Things were looking quire rosy for the Australian dollar coming into last week’s open, as the week prior had delivered a boost for the Aussie – positive trade headlines pushing the currency pair back through 73 US cents.
But the positive headlines were short-lived as China announced it had cancelled its trade talks with the US, putting the Aussie on the back foot to kick off the week. Whilst the week did deliver fresh monthly highs with AUDUSD reaching 0.7315, these levels were unsustainable.
As expected the US central bank raised interest rates for the third time this year, the accompanying statement initially interpreted as less hawkish as anticipated which was the catalyst for the spike to weekly and monthly highs. However Fed Chair – Jerome Powell’s press conference to follow reminded market investors that there is likely one more hike for 2018 and a further two or three for 2019.
From this point AUDUSD remained under pressure for the rest of the week.

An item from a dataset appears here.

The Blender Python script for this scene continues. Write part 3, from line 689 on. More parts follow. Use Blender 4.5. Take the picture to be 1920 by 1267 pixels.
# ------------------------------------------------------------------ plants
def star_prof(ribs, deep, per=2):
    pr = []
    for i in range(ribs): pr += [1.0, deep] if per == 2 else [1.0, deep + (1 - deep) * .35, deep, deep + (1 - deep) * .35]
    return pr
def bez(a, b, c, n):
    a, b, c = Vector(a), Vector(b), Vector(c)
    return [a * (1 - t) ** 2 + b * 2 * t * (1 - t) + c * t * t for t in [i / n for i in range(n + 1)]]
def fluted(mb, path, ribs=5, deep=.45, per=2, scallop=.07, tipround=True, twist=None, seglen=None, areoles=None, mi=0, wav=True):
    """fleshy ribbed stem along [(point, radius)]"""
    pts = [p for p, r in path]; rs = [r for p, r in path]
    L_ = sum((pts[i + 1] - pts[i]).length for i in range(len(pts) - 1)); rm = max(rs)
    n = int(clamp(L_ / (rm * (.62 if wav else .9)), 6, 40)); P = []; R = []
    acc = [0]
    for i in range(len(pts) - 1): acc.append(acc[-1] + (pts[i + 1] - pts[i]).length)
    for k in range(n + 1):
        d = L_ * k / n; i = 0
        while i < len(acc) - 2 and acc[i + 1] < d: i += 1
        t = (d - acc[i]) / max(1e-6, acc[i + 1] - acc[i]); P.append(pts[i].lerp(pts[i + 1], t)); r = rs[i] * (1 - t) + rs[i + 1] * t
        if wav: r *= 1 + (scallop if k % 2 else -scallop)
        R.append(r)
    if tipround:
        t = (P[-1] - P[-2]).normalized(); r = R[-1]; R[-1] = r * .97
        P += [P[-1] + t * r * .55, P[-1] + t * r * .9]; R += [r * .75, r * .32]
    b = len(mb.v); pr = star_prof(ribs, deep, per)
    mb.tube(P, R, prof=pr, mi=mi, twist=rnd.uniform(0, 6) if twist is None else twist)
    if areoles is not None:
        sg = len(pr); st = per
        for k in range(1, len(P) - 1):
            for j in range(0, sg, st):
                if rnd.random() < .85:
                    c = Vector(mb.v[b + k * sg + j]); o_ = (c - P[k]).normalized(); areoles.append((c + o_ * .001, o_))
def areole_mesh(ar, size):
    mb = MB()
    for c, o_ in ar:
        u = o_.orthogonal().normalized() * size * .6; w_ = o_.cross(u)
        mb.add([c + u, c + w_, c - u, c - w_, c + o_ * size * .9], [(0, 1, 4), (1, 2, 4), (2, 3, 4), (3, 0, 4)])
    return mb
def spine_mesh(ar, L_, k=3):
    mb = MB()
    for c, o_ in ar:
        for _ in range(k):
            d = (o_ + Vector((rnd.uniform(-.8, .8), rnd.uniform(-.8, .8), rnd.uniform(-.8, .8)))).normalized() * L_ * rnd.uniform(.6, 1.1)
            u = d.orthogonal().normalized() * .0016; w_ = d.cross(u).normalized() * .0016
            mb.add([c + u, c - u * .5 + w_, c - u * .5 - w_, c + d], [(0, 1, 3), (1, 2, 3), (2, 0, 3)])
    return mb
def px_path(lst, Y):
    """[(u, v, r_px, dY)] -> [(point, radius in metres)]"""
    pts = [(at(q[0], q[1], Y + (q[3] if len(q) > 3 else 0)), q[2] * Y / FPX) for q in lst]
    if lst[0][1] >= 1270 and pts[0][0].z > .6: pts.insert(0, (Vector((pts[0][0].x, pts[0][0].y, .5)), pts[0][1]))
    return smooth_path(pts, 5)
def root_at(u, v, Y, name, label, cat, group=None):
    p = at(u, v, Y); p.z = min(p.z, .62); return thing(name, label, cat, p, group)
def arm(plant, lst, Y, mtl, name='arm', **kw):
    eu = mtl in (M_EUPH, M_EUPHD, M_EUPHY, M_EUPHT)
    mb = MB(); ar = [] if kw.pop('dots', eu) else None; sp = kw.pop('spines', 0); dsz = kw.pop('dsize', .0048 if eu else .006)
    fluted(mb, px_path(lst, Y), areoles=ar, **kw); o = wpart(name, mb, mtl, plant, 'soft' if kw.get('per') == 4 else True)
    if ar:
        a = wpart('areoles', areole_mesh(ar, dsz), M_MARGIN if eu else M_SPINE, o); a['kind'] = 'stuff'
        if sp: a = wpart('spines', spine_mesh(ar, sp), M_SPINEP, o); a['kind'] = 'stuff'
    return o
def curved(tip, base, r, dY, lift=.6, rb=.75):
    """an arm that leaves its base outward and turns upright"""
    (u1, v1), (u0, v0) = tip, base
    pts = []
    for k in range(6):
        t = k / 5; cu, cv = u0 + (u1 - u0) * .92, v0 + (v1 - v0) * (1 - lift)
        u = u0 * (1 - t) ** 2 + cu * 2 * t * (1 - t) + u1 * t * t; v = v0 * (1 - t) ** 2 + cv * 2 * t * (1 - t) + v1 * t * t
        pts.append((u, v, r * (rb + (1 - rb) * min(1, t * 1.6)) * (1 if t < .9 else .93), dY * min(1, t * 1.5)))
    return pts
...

Monetary policy divergence via the Fed hiking rates and the RBA being on hold for what seems like ever has been one the key drivers for the Aussie falling throughout the year.
Another driver has been capital flows out of the Euro and into the US dollar, also causing the USD to strengthen and by design, the AUD to head lower vs the USD. One of the reasons for this earlier in the year was Italy seemingly heading for a constitutional crisis and Eurozone political turmoil intensifying. This was once again the concern through the latter stages of last week as Italy and the EU deals with a potential budget crises.